The Na/GloPoWriMo Interview with Abraham Smith

Abraham Smith’s book-length poem, Destruction of Man, is just out from Third Man Books. His four prior poetry collections are: Ashagalomancy (Action Books, 2015), Only Jesus Could Icefish in Summer (Action Books, 2014), Hank (Action Books, 2010), and Whim Man Mammon (Action Books, 2007).  Smith’s creative work has been recognized with fellowships from the Fine Arts Work Center, Provincetown, MA, and the Alabama State Council on the Arts

1. Why did you start writing poetry? Why do you still?

For love of sound; to alembic or to brackish my emotional responses to the world around me. I Lear-y: I see the world feelingly always.

2. What is the best piece of writing advice you’ve gotten? The worst?

Goodly: If the bird flies into the poem, don’t kill the bird.

Vinegarly: Make sense.

3. How did your new book come into being? 

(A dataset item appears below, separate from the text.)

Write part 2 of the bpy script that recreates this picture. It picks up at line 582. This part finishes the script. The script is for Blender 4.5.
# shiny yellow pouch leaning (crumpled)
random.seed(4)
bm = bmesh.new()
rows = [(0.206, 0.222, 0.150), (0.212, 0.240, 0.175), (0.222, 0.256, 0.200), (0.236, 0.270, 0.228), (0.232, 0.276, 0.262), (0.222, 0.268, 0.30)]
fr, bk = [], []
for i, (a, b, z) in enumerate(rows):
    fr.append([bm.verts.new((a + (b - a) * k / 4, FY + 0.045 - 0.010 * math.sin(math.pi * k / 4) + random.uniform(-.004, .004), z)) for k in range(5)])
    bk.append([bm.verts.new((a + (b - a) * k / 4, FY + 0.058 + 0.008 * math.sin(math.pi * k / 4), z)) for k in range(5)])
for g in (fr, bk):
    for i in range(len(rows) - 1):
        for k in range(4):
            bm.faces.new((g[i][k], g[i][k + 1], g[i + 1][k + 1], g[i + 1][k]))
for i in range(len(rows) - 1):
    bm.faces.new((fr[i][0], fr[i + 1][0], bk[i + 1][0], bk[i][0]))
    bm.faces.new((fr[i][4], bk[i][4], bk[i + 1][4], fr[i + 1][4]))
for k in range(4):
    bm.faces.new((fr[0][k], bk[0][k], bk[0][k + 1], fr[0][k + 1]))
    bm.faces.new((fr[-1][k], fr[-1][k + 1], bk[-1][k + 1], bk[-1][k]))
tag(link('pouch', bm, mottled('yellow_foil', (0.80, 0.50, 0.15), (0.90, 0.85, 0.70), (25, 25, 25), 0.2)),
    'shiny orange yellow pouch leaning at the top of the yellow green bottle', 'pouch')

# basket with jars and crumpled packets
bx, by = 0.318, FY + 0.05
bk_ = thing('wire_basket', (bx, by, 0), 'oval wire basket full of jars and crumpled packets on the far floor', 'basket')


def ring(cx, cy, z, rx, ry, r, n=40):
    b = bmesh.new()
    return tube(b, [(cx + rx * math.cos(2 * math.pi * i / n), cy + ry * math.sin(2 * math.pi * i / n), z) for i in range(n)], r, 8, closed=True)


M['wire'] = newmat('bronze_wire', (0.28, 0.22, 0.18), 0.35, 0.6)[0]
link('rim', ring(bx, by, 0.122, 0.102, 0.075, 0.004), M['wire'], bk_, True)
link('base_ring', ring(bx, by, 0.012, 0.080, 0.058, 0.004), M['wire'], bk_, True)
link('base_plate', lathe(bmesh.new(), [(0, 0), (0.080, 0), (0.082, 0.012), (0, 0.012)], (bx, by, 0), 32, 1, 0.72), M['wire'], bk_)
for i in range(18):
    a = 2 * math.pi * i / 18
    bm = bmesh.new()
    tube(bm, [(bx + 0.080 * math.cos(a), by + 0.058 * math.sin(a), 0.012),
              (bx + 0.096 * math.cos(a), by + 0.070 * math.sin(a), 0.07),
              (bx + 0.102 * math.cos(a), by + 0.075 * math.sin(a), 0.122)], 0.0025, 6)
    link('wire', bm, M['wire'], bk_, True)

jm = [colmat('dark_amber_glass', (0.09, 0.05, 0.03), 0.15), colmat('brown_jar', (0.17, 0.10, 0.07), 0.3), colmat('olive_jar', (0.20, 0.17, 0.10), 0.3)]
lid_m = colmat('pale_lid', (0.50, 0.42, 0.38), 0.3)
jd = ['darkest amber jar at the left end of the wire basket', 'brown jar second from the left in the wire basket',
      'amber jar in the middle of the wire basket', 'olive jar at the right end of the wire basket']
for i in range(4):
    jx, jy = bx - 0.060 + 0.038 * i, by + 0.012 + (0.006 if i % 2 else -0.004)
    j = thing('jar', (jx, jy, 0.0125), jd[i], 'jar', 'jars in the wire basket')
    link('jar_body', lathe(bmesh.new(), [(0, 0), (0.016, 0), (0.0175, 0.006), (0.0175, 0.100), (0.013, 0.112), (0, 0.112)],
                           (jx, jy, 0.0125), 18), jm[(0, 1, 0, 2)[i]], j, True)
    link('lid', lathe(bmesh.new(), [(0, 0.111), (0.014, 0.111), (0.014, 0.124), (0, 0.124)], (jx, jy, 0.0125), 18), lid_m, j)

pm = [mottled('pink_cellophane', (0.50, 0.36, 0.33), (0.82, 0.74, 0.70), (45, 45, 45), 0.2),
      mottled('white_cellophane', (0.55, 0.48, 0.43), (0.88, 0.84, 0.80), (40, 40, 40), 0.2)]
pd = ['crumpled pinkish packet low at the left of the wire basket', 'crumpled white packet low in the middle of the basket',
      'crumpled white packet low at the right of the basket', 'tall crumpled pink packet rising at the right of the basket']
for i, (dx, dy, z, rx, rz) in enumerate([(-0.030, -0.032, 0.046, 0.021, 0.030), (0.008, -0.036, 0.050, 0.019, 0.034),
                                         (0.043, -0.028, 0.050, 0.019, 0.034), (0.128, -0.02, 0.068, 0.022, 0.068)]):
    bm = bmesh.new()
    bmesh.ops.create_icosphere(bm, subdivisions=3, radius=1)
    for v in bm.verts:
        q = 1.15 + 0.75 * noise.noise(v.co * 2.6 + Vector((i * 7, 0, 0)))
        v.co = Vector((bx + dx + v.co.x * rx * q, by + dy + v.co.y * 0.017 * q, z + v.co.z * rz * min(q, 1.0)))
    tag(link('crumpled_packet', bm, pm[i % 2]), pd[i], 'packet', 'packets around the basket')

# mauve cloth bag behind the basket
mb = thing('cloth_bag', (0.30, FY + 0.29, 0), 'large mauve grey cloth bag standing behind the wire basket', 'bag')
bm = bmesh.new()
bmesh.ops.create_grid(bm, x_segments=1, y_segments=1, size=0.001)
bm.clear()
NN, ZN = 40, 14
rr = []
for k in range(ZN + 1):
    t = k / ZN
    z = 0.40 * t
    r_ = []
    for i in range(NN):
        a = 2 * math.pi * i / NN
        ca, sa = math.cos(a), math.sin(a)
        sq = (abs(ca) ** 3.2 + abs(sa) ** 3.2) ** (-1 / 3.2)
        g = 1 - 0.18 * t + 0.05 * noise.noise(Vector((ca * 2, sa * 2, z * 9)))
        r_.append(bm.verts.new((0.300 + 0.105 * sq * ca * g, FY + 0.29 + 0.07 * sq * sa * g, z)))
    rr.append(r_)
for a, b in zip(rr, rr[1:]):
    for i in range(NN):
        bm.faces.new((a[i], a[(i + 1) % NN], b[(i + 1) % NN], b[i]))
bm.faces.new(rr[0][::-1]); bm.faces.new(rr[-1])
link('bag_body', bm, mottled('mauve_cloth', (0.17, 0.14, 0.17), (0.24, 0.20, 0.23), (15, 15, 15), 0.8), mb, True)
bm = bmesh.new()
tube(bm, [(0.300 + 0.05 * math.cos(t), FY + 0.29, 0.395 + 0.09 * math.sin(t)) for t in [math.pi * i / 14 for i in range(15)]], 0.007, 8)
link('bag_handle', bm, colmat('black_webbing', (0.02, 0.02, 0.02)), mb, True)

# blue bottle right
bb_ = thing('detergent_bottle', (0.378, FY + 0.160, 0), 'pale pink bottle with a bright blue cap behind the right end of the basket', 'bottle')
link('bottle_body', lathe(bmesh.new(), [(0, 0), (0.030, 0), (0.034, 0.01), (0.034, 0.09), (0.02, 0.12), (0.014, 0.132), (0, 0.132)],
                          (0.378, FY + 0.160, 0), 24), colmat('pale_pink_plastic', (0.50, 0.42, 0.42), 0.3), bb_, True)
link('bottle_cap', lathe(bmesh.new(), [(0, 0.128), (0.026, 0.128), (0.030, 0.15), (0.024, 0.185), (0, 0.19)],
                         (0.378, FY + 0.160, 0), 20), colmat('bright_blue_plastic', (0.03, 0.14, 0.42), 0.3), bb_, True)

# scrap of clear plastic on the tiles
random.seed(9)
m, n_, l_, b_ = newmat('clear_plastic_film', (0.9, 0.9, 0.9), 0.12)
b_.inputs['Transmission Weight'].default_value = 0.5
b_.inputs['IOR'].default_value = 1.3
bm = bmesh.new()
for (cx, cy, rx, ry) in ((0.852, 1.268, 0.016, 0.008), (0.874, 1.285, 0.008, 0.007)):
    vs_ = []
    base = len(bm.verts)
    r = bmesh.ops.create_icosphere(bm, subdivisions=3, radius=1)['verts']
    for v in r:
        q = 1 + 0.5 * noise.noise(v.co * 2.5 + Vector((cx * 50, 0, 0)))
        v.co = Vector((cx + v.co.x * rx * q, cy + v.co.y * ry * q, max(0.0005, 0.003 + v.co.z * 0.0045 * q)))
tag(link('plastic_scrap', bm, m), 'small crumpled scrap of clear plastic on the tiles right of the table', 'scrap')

Beers with Bill Pfalzgraf. All of the old Rusk County bucolic yarns frothing forth. The fact that diesel exhaust was sleeping like a bat on the roof of my mouth when I woke. Therefore, how could I not sing tractor tractor tractor. Tractor! Destruction of Man is my pastoral screech & glee.

4. Is there a generative prompt, practice or ritual that you find particularly helpful, or that you would recommend to students, friends, or other poets?

I am a diurnal-matutinal writer. If only for a few moments, I tend to vote for sitting down for a quick visit with the embodied noggin. I love that Blake line, the senses the inlets to the soul. So, I advocate for a practice of return: sit at the same place each day and get quiet, quieter—until the ants roll epic a la Thoreau.